Data: 28/10/2021
Hora: 13:00h
Palestrantes: Marcelo R. Hilário (UFMG) e Nuno A. M. Araújo (Universidade de Lisboa)

Confira AQUI o link para a transmissão. Haverá transmissão pelo canal do YouTube COLMEA UFRJ.

O comitê organizador:
Americo Cunha (UERJ)
Augusto Q. Teixeira (IMPA)
Evaldo M. F. Curado (CBPF)
João Batista M. Pereira (UFRJ)
Leandro P. R. Pimentel (UFRJ)
Maria Eulalia Vares (UFRJ)
Nuno Crokidakis (UFF)
Simon Griffiths (PUC-Rio)

Acesse AQUI para mais informações sobre o COLMEA.

Percolation on the cubic lattice with lower dimensional disorder

Marcelo R. Hilário (UFMG)

Percolation on the Euclidean d-dimensional lattice has been studied for over sixty years and is still a fascinating source of interesting mathematical problems. The fact that this model undergoes a non-trivial phase transition is well-understood since the early studies in the Bernoulli setting, where the lattice is regular and there are no inhomogeneities on the parameters. One way to introduce random disorder is, for example, either passing to a dilute lattice where lower dimensional affine hyperplanes are removed or, alternately, introducing inhomogeneities on the parameter along such hyperplanes. In these situations, even to establish that non-trivial phase transition takes place may be a hard task.
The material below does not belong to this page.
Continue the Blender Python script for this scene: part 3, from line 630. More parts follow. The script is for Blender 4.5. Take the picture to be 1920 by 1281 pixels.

In this talk we review some recent results on this topic and discuss some open problems.

Kinetics of self-folding at the microscale

Nuno A. M. Araújo (Universidade de Lisboa)

Three-dimensional shells can be synthesized from the spontaneous self-folding of two-dimensional templates of interconnected panels, called nets. To design self-folding, one first needs to identify what are the nets that fold into the desired structure. In principle, different nets can fold into the same three-dimensional structure. However, recent experiments and numerical simulations show that the stochastic nature of folding might lead to misfolding and so, the probability for a given net to fold into the desired structure (yield) depends strongly on the topology of the net and experimental conditions. Thus, the focus has been on identifying what are the optimal nets that maximize the yield. But, what about the folding time? For practical applications, it is not only critical to reduce misfolding but also to guarantee that folding occurs in due time. Here, we consider as a prototype the spontaneous folding of a pyramid. We find that the total folding time is a non-monotonic function of the number of faces, with a minimum for five faces. The motion of each face is consistent with a Brownian process and folding occurs through a sequence of irreversible binding events that close edges between pairs of faces. The first edge closing is well-described by a first-passage process in 2D, with a characteristic time that decays with the number of faces. By contrast, the subsequent edge closings are all first-passage processes in 1D and so the time of the last one grows logarithmically with the number of faces. It is the interplay between these two different sets of events that explains the non-monotonic behavior. Implications in the self-folding of more complex structures are discussed.